◆ **Data**:
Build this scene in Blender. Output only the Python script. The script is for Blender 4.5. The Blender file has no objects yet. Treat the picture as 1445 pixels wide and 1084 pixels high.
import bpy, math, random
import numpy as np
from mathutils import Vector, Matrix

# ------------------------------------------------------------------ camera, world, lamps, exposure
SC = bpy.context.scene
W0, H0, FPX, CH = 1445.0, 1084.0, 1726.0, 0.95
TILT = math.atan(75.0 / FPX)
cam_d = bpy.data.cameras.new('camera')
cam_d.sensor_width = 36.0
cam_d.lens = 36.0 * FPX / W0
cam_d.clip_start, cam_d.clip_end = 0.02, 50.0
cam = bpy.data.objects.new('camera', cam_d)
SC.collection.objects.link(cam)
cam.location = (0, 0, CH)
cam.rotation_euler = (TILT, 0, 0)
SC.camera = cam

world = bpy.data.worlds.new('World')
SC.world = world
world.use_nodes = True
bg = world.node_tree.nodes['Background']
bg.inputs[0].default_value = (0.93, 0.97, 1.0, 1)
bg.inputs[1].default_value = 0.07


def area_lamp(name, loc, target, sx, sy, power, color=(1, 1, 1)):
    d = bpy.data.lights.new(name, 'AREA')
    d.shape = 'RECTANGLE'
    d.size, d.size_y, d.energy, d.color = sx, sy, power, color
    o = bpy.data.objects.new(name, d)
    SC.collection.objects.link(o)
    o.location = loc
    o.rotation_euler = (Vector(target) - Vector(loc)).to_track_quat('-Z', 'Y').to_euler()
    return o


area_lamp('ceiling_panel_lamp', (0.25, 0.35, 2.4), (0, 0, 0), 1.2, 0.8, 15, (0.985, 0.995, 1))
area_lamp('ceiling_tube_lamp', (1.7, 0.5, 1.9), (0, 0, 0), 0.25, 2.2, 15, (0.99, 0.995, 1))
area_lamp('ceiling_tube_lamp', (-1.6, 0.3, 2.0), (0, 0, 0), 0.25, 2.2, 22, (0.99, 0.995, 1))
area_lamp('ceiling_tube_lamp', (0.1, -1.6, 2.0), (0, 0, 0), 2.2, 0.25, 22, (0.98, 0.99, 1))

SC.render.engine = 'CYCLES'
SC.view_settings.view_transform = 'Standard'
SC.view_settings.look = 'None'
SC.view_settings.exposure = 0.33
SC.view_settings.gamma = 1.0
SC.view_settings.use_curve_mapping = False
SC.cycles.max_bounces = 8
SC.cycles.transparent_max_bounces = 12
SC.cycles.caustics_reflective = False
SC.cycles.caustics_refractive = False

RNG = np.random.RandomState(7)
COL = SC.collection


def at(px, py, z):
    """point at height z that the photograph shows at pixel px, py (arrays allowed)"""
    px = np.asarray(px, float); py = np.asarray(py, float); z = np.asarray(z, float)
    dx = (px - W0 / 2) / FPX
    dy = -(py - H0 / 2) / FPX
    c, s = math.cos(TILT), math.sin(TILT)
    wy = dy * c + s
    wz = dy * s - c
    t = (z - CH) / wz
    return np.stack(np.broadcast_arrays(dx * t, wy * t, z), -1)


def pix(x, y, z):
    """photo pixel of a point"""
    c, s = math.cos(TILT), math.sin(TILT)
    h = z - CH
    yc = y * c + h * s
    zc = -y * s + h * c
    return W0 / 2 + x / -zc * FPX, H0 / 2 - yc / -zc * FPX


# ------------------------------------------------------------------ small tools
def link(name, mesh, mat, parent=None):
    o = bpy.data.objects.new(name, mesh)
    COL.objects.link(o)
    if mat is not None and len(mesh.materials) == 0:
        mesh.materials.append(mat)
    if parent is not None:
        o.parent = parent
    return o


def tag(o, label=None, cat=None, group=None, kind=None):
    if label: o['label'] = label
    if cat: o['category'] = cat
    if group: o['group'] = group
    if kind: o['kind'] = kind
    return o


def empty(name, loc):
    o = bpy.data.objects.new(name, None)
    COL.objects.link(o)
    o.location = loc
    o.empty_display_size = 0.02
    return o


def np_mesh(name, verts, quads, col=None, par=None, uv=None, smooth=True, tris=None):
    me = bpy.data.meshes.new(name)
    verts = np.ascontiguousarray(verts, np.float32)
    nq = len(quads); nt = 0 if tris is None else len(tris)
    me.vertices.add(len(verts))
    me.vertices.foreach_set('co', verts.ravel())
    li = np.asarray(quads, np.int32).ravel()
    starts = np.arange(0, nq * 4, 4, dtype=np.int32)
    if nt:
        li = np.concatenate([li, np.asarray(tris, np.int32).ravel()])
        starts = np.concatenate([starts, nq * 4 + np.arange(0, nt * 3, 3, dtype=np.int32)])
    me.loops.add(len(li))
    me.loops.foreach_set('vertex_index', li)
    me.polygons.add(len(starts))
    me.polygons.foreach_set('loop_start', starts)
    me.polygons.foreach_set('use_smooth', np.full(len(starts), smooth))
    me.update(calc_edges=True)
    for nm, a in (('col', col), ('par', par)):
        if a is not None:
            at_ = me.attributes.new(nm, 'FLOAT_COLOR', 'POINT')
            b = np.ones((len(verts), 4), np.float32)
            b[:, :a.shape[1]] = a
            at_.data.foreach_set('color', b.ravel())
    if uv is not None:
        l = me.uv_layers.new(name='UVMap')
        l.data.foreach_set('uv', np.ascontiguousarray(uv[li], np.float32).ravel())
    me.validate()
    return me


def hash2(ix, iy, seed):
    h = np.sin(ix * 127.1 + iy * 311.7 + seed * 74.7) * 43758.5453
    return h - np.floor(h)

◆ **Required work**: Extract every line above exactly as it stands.

◆ **Answer below**:
Build this scene in Blender. Output only the Python script. The script is for Blender 4.5. The Blender file has no objects yet. Treat the picture as 1445 pixels wide and 1084 pixels high.
import bpy, math, random
import numpy as np
from mathutils import Vector, Matrix

# ------------------------------------------------------------------ camera, world, lamps, exposure
SC = bpy.context.scene
W0, H0, FPX, CH = 1445.0, 1084.0, 1726.0, 0.95
TILT = math.atan(75.0 / FPX)
cam_d = bpy.data.cameras.new('camera')
cam_d.sensor_width = 36.0
cam_d.lens = 36.0 * FPX / W0
cam_d.clip_start, cam_d.clip_end = 0.02, 50.0
cam = bpy.data.objects.new('camera', cam_d)
SC.collection.objects.link(cam)
cam.location = (0, 0, CH)
cam.rotation_euler = (TILT, 0, 0)
SC.camera = cam

world = bpy.data.worlds.new('World')
SC.world = world
world.use_nodes = True
bg = world.node_tree.nodes['Background']
bg.inputs[0].default_value = (0.93, 0.97, 1.0, 1)
bg.inputs[1].default_value = 0.07


def area_lamp(name, loc, target, sx, sy, power, color=(1, 1, 1)):
    d = bpy.data.lights.new(name, 'AREA')
    d.shape = 'RECTANGLE'
    d.size, d.size_y, d.energy, d.color = sx, sy, power, color
    o = bpy.data.objects.new(name, d)
    SC.collection.objects.link(o)
    o.location = loc
    o.rotation_euler = (Vector(target) - Vector(loc)).to_track_quat('-Z', 'Y').to_euler()
    return o


area_lamp('ceiling_panel_lamp', (0.25, 0.35, 2.4), (0, 0, 0), 1.2, 0.8, 15, (0.985, 0.995, 1))
area_lamp('ceiling_tube_lamp', (1.7, 0.5, 1.9), (0, 0, 0), 0.25, 2.2, 15, (0.99, 0.995, 1))
area_lamp('ceiling_tube_lamp', (-1.6, 0.3, 2.0), (0, 0, 0), 0.25, 2.2, 22, (0.99, 0.995, 1))
area_lamp('ceiling_tube_lamp', (0.1, -1.6, 2.0), (0, 0, 0), 2.2, 0.25, 22, (0.98, 0.99, 1))

SC.render.engine = 'CYCLES'
SC.view_settings.view_transform = 'Standard'
SC.view_settings.look = 'None'
SC.view_settings.exposure = 0.33
SC.view_settings.gamma = 1.0
SC.view_settings.use_curve_mapping = False
SC.cycles.max_bounces = 8
SC.cycles.transparent_max_bounces = 12
SC.cycles.caustics_reflective = False
SC.cycles.caustics_refractive = False

RNG = np.random.RandomState(7)
COL = SC.collection


def at(px, py, z):
    """point at height z that the photograph shows at pixel px, py (arrays allowed)"""
    px = np.asarray(px, float); py = np.asarray(py, float); z = np.asarray(z, float)
    dx = (px - W0 / 2) / FPX
    dy = -(py - H0 / 2) / FPX
    c, s = math.cos(TILT), math.sin(TILT)
    wy = dy * c + s
    wz = dy * s - c
    t = (z - CH) / wz
    return np.stack(np.broadcast_arrays(dx * t, wy * t, z), -1)


def pix(x, y, z):
    """photo pixel of a point"""
    c, s = math.cos(TILT), math.sin(TILT)
    h = z - CH
    yc = y * c + h * s
    zc = -y * s + h * c
    return W0 / 2 + x / -zc * FPX, H0 / 2 - yc / -zc * FPX


# ------------------------------------------------------------------ small tools
def link(name, mesh, mat, parent=None):
    o = bpy.data.objects.new(name, mesh)
    COL.objects.link(o)
    if mat is not None and len(mesh.materials) == 0:
        mesh.materials.append(mat)
    if parent is not None:
        o.parent = parent
    return o


def tag(o, label=None, cat=None, group=None, kind=None):
    if label: o['label'] = label
    if cat: o['category'] = cat
    if group: o['group'] = group
    if kind: o['kind'] = kind
    return o


def empty(name, loc):
    o = bpy.data.objects.new(name, None)
    COL.objects.link(o)
    o.location = loc
    o.empty_display_size = 0.02
    return o


def np_mesh(name, verts, quads, col=None, par=None, uv=None, smooth=True, tris=None):
    me = bpy.data.meshes.new(name)
    verts = np.ascontiguousarray(verts, np.float32)
    nq = len(quads); nt = 0 if tris is None else len(tris)
    me.vertices.add(len(verts))
    me.vertices.foreach_set('co', verts.ravel())
    li = np.asarray(quads, np.int32).ravel()
    starts = np.arange(0, nq * 4, 4, dtype=np.int32)
    if nt:
        li = np.concatenate([li, np.asarray(tris, np.int32).ravel()])
        starts = np.concatenate([starts, nq * 4 + np.arange(0, nt * 3, 3, dtype=np.int32)])
    me.loops.add(len(li))
    me.loops.foreach_set('vertex_index', li)
    me.polygons.add(len(starts))
    me.polygons.foreach_set('loop_start', starts)
    me.polygons.foreach_set('use_smooth', np.full(len(starts), smooth))
    me.update(calc_edges=True)
    for nm, a in (('col', col), ('par', par)):
        if a is not None:
            at_ = me.attributes.new(nm, 'FLOAT_COLOR', 'POINT')
            b = np.ones((len(verts), 4), np.float32)
            b[:, :a.shape[1]] = a
            at_.data.foreach_set('color', b.ravel())
    if uv is not None:
        l = me.uv_layers.new(name='UVMap')
        l.data.foreach_set('uv', np.ascontiguousarray(uv[li], np.float32).ravel())
    me.validate()
    return me


def hash2(ix, iy, seed):
    h = np.sin(ix * 127.1 + iy * 311.7 + seed * 74.7) * 43758.5453
    return h - np.floor(h)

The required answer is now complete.